As I drive around the neighborhood in the early morning, I see clusters of kids standing apart, avoiding eye contact, staring at their phones while they wait for for the bus. I remember meeting some of my best friends while waiting for the bus but I'm not sure face-to-face connections are happening as often these days.

Sewing connects fabric but it also connects people: friends, families, communities, and generations. 

On the first day of class, each of my students learn that I expect them to help someone else if they have mastered a skill. I also encourage kids to ask for help from each other. Your kids may come home from camp and tell you, "Ms. Ratzel loses her glasses EVERY SINGLE DAY!" Shhhhhh. Here's a secret. I know exactly where my glasses are but when I "can't find them," the kids are forced to struggle through threading their machine on their own or they have to ask a new friend for help. Asking for help and accepting help are relationship glue. 

Sewing is just risky enough and challenging enough that it requires full attention. I've never had a student reach for a phone during sewing class. And the amazing thing that happens when kids are screen free is that they begin talking to each other. Sometimes, when I circle the kids up for a hand sewing lesson, as soon as they've mastered the steady rhythm and soothing repetition of a straight stitch, the stories start tumbling out. I imagine this is the kind of community connection people have sought from sewing circles for centuries. It is impossible to stitch in silence and there is so much real connection in our stories. 

The other genuinely beautiful thing that happens, usually after the first day or two of camp is that several kids will return to tell us all about how their new sewing skill gave them an opportunity to work on a sewing project with an important adult in their lives. Or they return to share about some new family lore they've learned, maybe about a great-grandparent who made their mom a special doll or a loved blanket that was mended. Sewing connects communities and generations because every family had a sewing machine somewhere and someone who showed their love with a needle and thread. 

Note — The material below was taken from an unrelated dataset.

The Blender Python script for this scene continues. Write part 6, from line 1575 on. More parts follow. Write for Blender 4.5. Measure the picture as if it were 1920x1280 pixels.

I left my work as a psychotherapist in 2019 to begin laying the foundations for Sew My Goodness. I live and sew in Austin, Texas with my husband, three kids, a hamster (he doesn't sew), and a few dozen sewing machines. I come from a long line of seamstresses, embroiderers, quilters, darners, hemmers, scrap savers, upcyclers, artists, improvisors, and connection makers. For me, sewing is utilitarian, it is art, it is healing, and it is connection. In addition to private sewing camps and classes, Sew My Goodness offers "Sewcial" Clubs, camps, and enrichment classes throughout Round Rock ISD.